- The Washington Times - Wednesday, July 29, 2009

ISLAMABAD, Pakistan | Security forces rescued several children forcibly recruited by the Taliban, purportedly to be used as fighters or suicide bombers, and there could be hundreds more of them, officials said Tuesday.

The claim came as a suicide car bomber rammed his vehicle into a checkpoint in Pakistan’s North Waziristan tribal region, causing an explosion that killed two police officers and wounded five other security officials, authorities said.

Pakistani troops are engaged in offensives against the Taliban in various areas along the lawless border with Afghanistan, fighting militants often drawn from among the local communities.

Lt. Gen.
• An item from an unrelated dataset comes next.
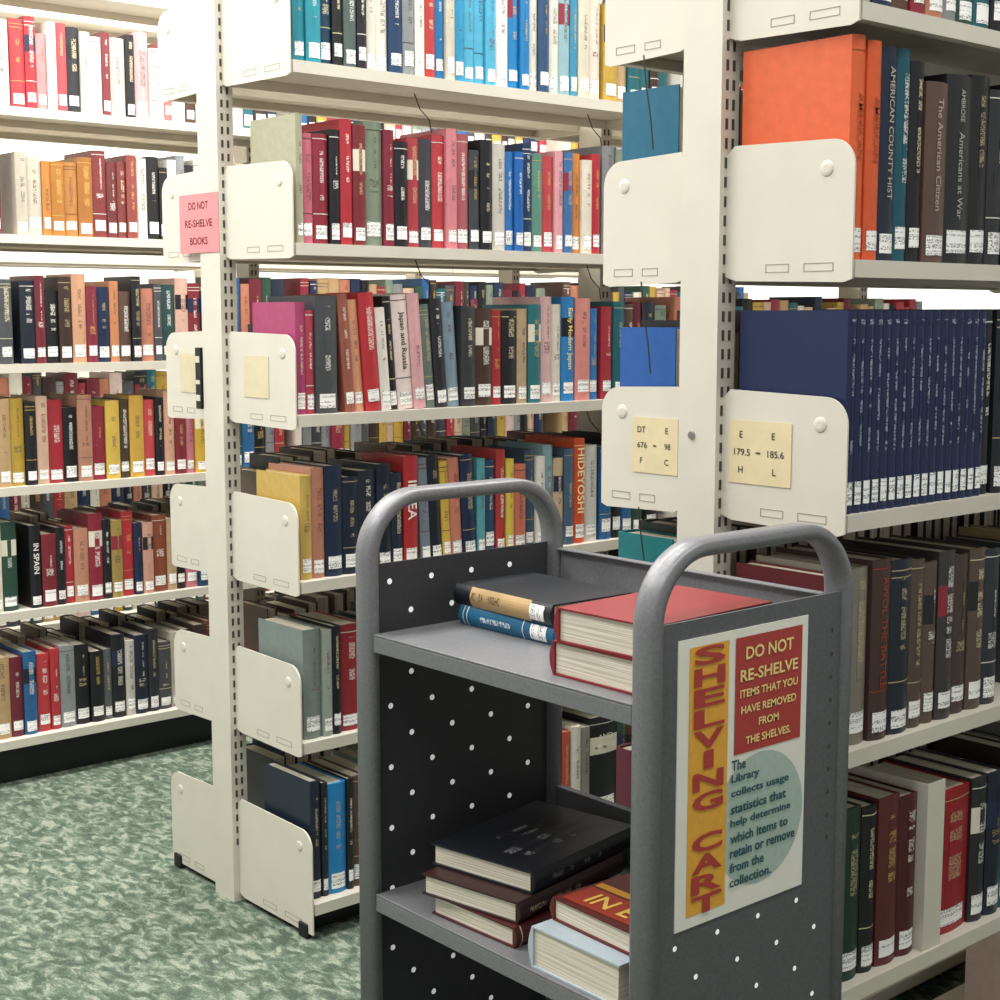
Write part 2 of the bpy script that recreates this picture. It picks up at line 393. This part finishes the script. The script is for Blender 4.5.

Nadeem Ahmed, who heads a special support group tasked with handling the return of people displaced by three months of fighting in the Swat Valley and surrounding areas, said he had met with nine boys rescued from the Taliban.

“They have been brainwashed and trained as suicide bombers, but the nine who I met seemed willing to get back to normal life,” he told Pakistani state-run television.

Gen. Ahmed’s deputy, Lt. Col. Waseem Shahid, later clarified that it had not been determined whether all the boys were being trained as suicide bombers.

“What we are saying is that they are Taliban recruits. They are trained. They could have been used for any purpose,” Col. Shahid told the Associated Press.

Gen. Ahmed said on state-run TV that the children had told him that there were many more, possibly hundreds, like them.

“It seems that there are some 300 to 400 such children who the Taliban had taken forcibly or who they were training,” Gen. Ahmed said.

The Washington Times, citing Pentagon and Pakistani officials, reported July 2 that the top Pakistani Taliban leader, Baitullah Mehsud, has been buying children as young as 7 to serve as suicide bombers, and that the going price for child bombers was between $7,000 and $14,000.

Maj. Nasir Ali, spokesman for the forces in Swat, said most of the several children who had been rescued were taken from a Taliban training camp in Swat after a firefight, although some had turned themselves in later. He did not say when the rescue occurred.

Gen. Ahmed said the boys had sometimes been lured by offers of food, but that they had been underfed and some had fallen ill.

Militant spokesmen could not be reached Tuesday for comment on the allegations.

On Sunday, authorities in Swat’s main town of Mingora presented several teenagers claimed to have been forcibly recruited by the Taliban. Seven boys, their faces covered to prevent them from being recognized, were shown to reporters.

One, 16-year-old Shaukat Ali, said the militants abducted him while he was playing cricket. He said they told him they wanted him to be “a warrior” and offered to pay his family for his services.

Bashir Ahmad Bilour, senior minister of North West Frontier Province, where Swat is located, said that dozens of children had been rescued by security forces and ranged in age from 6 to 15.

He said they were being trained as suicide bombers.

“They are prepared mentally. They say that Islam is everything for them. They say they are doing it for Islam. They say they have to carry suicide attacks for the sake of Islam,” Mr. Bilour told private Geo TV. “They are brainwashed to such an extreme that they are ready to kill their parents, who they call infidels.”